The Problem With Emotional Politics

Political emotions are powerful because they give people identity and belonging. But emotional attachment can also stop people from questioning leaders objectively.

People defend political leaders the same way fans defend sports teams.

Discussions become emotional battles instead of governance discussions.

Very rarely do people ask:

  • What promises were fulfilled?
  • What changed on ground reality?
  • Where was public money spent?
  • What improved in education?
  • What improved in infrastructure?
  • What improved in healthcare?
  • Why is accountability missing?

Instead, most debates revolve around personalities and emotional loyalty.

My Perspective on Politics

I never became emotionally attached to politics because no political leader fully influenced me emotionally. Some leaders influenced me through communication skills, confidence, articulation, or presentation style, but not to the extent where I blindly followed them.

My interest is not in political worship.

My interest is in understanding:

  • systems
  • accountability
  • governance
  • fairness
  • implementation
  • public responsibility

Politics affects daily life directly. Roads, safety, infrastructure, education, corruption, and administration are not separate from ordinary people. They shape the quality of life of every citizen.
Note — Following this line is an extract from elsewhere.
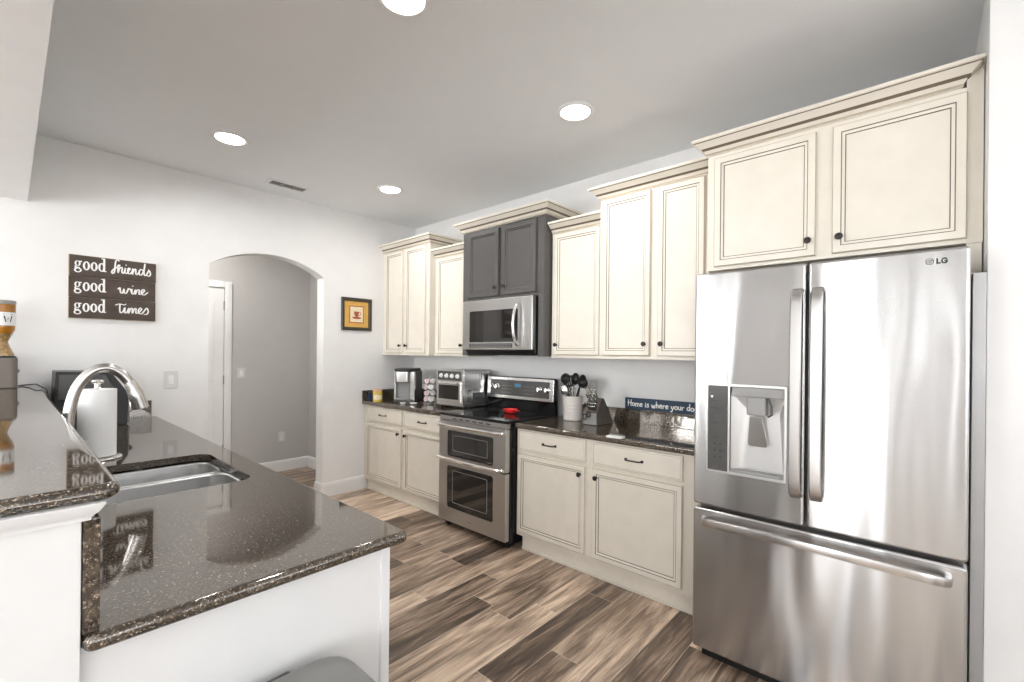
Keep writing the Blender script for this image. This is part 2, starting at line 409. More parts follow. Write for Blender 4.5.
# hall beyond the arch
HY = 5.63
struct('wall_hall_back', boxm(-.6, 2.62, HY, HY+.12, 0, H), 'hall')
struct('wall_hall_right', boxm(2.49, 2.61, D+.14, HY, 0, H), 'hall')
struct('wall_hall_left', boxm(-.72, -.6, D+.14, HY+.12, 0, H), 'hall')
BBP = [(0, .015, 0), (.0, .015, .095), (0, .008, .112), (0, .008, .125), (0, 0, .13)]
def baseboard(name, p0, p1, nrm, h=.135, cap=True):
    """runs p0->p1 on the wall, sticking out along nrm"""
    bm = new(); prof = [(0, 0), (.016, 0), (.016, h*.76), (.010, h*.84), (.010, h*.93), (.004, h), (0, h)]
    n = Vector((*nrm, 0))
    rings = [[Vector((*p, 0))+n*a+Vector((0, 0, z)) for a, z in prof] for p in (p0, p1)]
    loft(bm, rings); return struct(name, bm, 'trim')
baseboard('baseboard_hall_back', (1.64, HY), (2.49, HY), (0, -1), .13)
baseboard('baseboard_hall_right', (2.49, D+.14), (2.49, HY), (-1, 0), .13)
baseboard('baseboard_far', (AX1, D), (2.54, D), (0, -1), .135)
baseboard('baseboard_arch', (AX1, D-.016), (AX1, D+.14), (-1, 0), .135)
baseboard('baseboard_far_left', (.74, D), (AX0, D), (0, -1), .135)
baseboard('baseboard_arch_left', (AX0, D-.016), (AX0, D+.14), (1, 0), .135)
# hall door with casing
bm = new(); mp = lambda a, b, h: (a, h, b)
for q in ((.73, .80, 0, 2.16), (1.565, 1.635, 0, 2.16), (.80, 1.565, 2.09, 2.16)):
    box(bm, q[0], q[1], HY-.02, HY, q[2], q[3], bev=.004)
    box(bm, q[0]+.018, q[1]-.018, HY-.026, HY-.018, q[2] if q[2] else 0, q[3]-.018, bev=.002)
struct('trim_1', bm, 'trim')
bm = new(); box(bm, .805, 1.56, HY-.012, HY, .01, 2.085, bev=.002)
for z0, z1 in ((.22, .95), (1.08, 1.92)):
    for x0, x1 in ((.9, 1.13), (1.24, 1.47)):
        box(bm, x0, x1, HY-.016, HY-.010, z0, z1, bev=.004)
dr = struct('door_1', bm, 'trim')
bm = new(); lathe(bm, (.87, HY-.012, 1.0), [(.03, 0), (.03, .008), (.012, .012), (.012, .035), (.026, .045), (.028, .06), (.015, .07)], 16, (0, -1, 0))
finish('door_handle', bm, 'nickel', dr)
for z in (.35, 1.1, 1.9):
    finish('hinge', boxm(1.553, 1.567, HY-.018, HY-.010, z-.045, z+.045, bev=.002), 'nickel', dr)

# pony wall carrying the bar
struct('wall_peninsula', boxm(-.09, .088, 1.088, D, 0, 1.148, bev=.003), 'wall')
def ring_mould():
    bm = new(); prof = [(.0, 1.118), (.010, 1.118), (.011, 1.123), (.014, 1.127), (.020, 1.133), (.028, 1.146), (.028, 1.1488), (0, 1.1488)]
    rings = []
    for o, z in prof:
        rings.append([(-.0905-o, D, z), (-.0905-o, 1.0875-o, z), (.0885+o, 1.0875-o, z), (.0885+o, D, z)])
    vr = [[bm.verts.new(p) for p in r] for r in rings]
    for a, b in zip(vr[:-1], vr[1:]):
        for i in range(3): bm.faces.new((a[i], a[i+1], b[i+1], b[i]))
    return bm
struct('trim_2', ring_mould(), 'trim')

# ------------------------------------------------------------------ doors, knobs, crown
def raised_panel(bm, y0, y1, z0, z1, xf, fr=.043, th=.02, drawer=False):
    """door leaf, front at x=xf, back at xf+th; material 0 paint, 1 dark line, 2 soft line"""
    if drawer: P = [(0, 0, 0), (0, th-.004, 0), (.004, th, 0), (.010, th, 0), (.0125, th-.0015, 2), (.016, th, 0)]
    else:
        P = [(0, 0, 0), (0, th-.004, 0), (.003, th-.001, 2), (.0055, th, 0), (fr-.012, th, 0), (fr-.0085, th-.003, 1), (fr-.004, th-.004, 0),
             (fr+.002, th-.006, 0), (fr+.0055, th-.009, 1), (fr+.013, th-.008, 0)]
    rings = [[(xf+th-d, a, b) for a, b in ((y0+i, z0+i), (y1-i, z0+i), (y1-i, z1-i), (y0+i, z1-i))] for i, d, m in P]
    loft(bm, rings, [P[k+1][2] for k in range(len(P)-1)])
def knob(parent, y, z, xf, mat='bronze'):
    bm = new(); lathe(bm, (xf, y, z), [(.008, 0), (.006, .004), (.005, .014), (.013, .018), (.0155, .023), (.013, .028), (.004, .030)], 16, (-1, 0, 0))
    return finish('knob', bm, mat, parent)
def pull(parent, y, z, xf):
    bm = new(); w = .052
    pts = catmull([(xf, y-w, z), (xf-.016, y-w*.96, z), (xf-.026, y-w*.7, z), (xf-.028, y, z), (xf-.026, y+w*.7, z), (xf-.016, y+w*.96, z), (xf, y+w, z)], 4)
    tube(bm, pts, .0048, 8)
    for s in (-1, 1): lathe(bm, (xf, y+s*w, z), [(.009, 0), (.009, .004), (.005, .007)], 12, (-1, 0, 0))
    return finish('handle', bm, 'bronze', parent)
CP = [(.000, 0, 0), (.008, .004, 0), (.008, .014, 2), (.012, .018, 0), (.018, .028, 0), (.028, .038, 1), (.032, .041, 0), (.043, .052, 0), (.056, .062, 0), (.058, .066, 1), (.064, .069, 0), (.064, .080, 0), (.062, .083, 0)]
def crown(parent, xf, y0, y1, z, xb, left, right, mats=('cream', 'glaze', 'glaze2'), s=1.0):
    bm = new(); rings = []
    for o, h, m in CP:
        o *= s; h *= s
        r = []
        r += [(xb, y0-o, z+h), (xf-o, y0-o, z+h)] if right else [(xb, y0, z+h), (xf-o, y0, z+h)]
        r += [(xf-o, y1+o, z+h), (xb, y1+o, z+h)] if left else [(xf-o, y1, z+h), (xb, y1, z+h)]
        rings.append(r)
    loft(bm, rings, [CP[k+1][2] for k in range(len(CP)-1)])
    return finish('crown_moulding', bm, list(mats), parent, angle=20)
CM = ['cream', 'glaze', 'glaze2']; DM = ['dark', 'darkline', 'darkline']
def cab_carcass(parent, xf, y0, y1, z0, z1, mat='cream', name='cabinet_body', rail=True):
    bm = new(); box(bm, xf, W, y0, y1, z0, z1, bev=.002)
    if rail: box(bm, xf-.006, xf+.02, y0, y1, z0-.002, z0+.018, bev=.003)
    return finish(name, bm, [mat], parent)
def upper(label, xo, y0, y1, z0, z1, doors, cl, cr, mats=CM, group='wall cabinets along the kitchen wall', dz0=.022, dz1=.008, knob_mat='bronze', name='upper_cabinet', s=1.0):
    xf = W-xo
    t = thing(name, label, 'cabinet', (xf, (y0+y1)/2, z0), group)
    cab_carcass(t, xf, y0, y1, z0, z1, mats[0])
    crown(t, xf, y0, y1, z1, W, cl, cr, s=s)
    for (a, b, kside) in doors:
        bm = new(); raised_panel(bm, a, b, z0+dz0, z1-dz1, xf-.02)
        d = finish('door', bm, list(mats), t, angle=15)
        ky = (a+.03 if kside == 'r' else b-.03)
        knob(d, ky, z0+dz0+.075, xf-.02, knob_mat)
    return t

upper('tall cream two-door wall cabinet in the corner beside the framed picture', .40, 3.53, D, 1.385, 2.462,
      [(3.95, 4.265, 'r'), (3.575, 3.905, 'l')], False, True)
upper('short cream single-door wall cabinet between corner cabinet and charcoal cabinet', .33, 3.05, 3.53, 1.385, 2.318,
      [(3.09, 3.485, 'r')], False, False)
upper('short cream single-door wall cabinet right of the charcoal cabinet', .33, 1.655, 2.115, 1.385, 2.318,
      [(1.69, 2.085, 'l')], False, False)
upper('tall cream two-door wall cabinet next to the refrigerator', .40, .93, 1.655, 1.385, 2.458,
      [(1.285, 1.625, 'r'), (.955, 1.235, 'l')], True, True)
# charcoal cabinet
t = thing('microwave_cabinet', 'charcoal grey two-door cabinet with cream crown above the microwave', 'cabinet', (W-.40, 2.59, 1.39))
xf = W-.40
bm = new(); box(bm, xf, W, 2.13, 3.05, 1.862, 2.462, bev=.002); finish('cabinet_body', bm, 'dark', t)
bm = new(); box(bm, xf, W, 2.13, 2.195, 1.392, 1.862, bev=.002); box(bm, xf-.004, xf+.01, 2.138, 2.150, 1.40, 2.45, bev=.002); finish('side_panel', bm, 'dark', t)
bm = new(); box(bm, xf, W, 2.985, 3.05, 1.392, 1.862, bev=.002); finish('side_panel', bm, 'dark', t)
crown(t, xf, 2.125, 3.05, 2.466, W, True, True)
for (a, b, ks) in ((2.60, 2.97, 'r'), (2.205, 2.565, 'l')):
    bm = new(); raised_panel(bm, a, b, 1.885, 2.448, xf-.02, fr=.05)
    d = finish('door', bm, DM, t, angle=15)
    knob(d, a+.03 if ks == 'r' else b-.03, 1.955, xf-.02, 'black')

# refrigerator cabinet
xf = W-.64
t = thing('refrigerator_cabinet', 'deep cream two-door cabinet above the refrigerator', 'cabinet', (xf, .37, 1.855))
bm = new(); box(bm, xf, W, -.105, .86, 1.855, 2.455, bev=.002); box(bm, xf+.002, W, -.152, -.1051, 1.855, 2.53); finish('cabinet_body', bm, 'cream', t)
bm = new(); prism(bm, [(-.150, 1.72), (-.135, 1.72), (-.118, 1.7), (-.108, 1.855), (-.150, 1.855)], lambda a, b, h: (h, a, b), xf+.01, xf+.06); finish('bracket', bm, 'cream', t)
crown(t, xf, -.088, .86, 2.455, W, True, True, s=1.0)
for (a, b, ks) in ((.378, .822, 'r'), (-.128+.02, .317, 'l')):
    bm = new(); raised_panel(bm, a, b, 1.872, 2.432, xf-.02)
    d = finish('door', bm, CM, t, angle=15); knob(d, a+.028 if ks == 'r' else b-.028, 1.940, xf-.02)

bm = new(); box(bm, 2.315, 2.46, -.1535, -.1185, .02, 1.72, bev=.002); finish('side_filler', bm, 'silver', t)
# base cabinets
def base_cab(label, y0, y1, cols, toe0, toe1, name='base_cabinet'):
    xf = W-.61
    t = thing(name, label, 'cabinet', (xf, (y0+y1)/2, 0), 'base cabinets under the granite')
    bm = new(); box(bm, xf, W-.001, y0, y1, .10, .874, bev=.002)
    finish('cabinet_body', bm, 'cream', t)
    bm = new(); box(bm, xf+.022, W-.001, toe0, toe1, 0, .105); box(bm, xf+.010, xf+.022, toe0, toe1, 0, .02, bev=.004)
    finish('toe_kick', bm, 'cream', t)
    for (a, b, ks) in cols:
        bm = new(); raised_panel(bm, a, b, .132, .695, xf-.02); d = finish('door', bm, CM, t, angle=15)
        knob(d, a+.035 if ks == 'r' else b-.035, .642, xf-.02)
        bm = new(); raised_panel(bm, a, b, .722, .862, xf-.02, drawer=True); d = finish('drawer', bm, CM, t, angle=15)
        pull(d, (a+b)/2, .792, xf-.02)
    return t
base_cab('cream two-door two-drawer base cabinet in the far corner left of the range', 2.985, D-.001, [(3.645, 4.262, 'r'), (3.03, 3.60, 'l')], 2.985, D-.04)
base_cab('cream two-door two-drawer base cabinet between range and refrigerator', .87, 2.205, [(1.612, 2.183, 'r'), (.985, 1.560, 'l')], .87, 2.165)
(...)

That is why questioning systems is important.

Not emotionally.
Not blindly.

But responsibly.

Conclusion

Politics becomes emotional when people stop seeing themselves as citizens and start seeing themselves only as members of groups.

When systems fail repeatedly, people depend more on identity, influence, and political connections than on fairness and equal governance.

My understanding of politics did not begin through ideology or political influence. It began through observing daily life, public systems, corruption, infrastructure, and accountability failures around me.

The real question is not which political side people belong to.

The real question is whether systems are functioning fairly for everyone.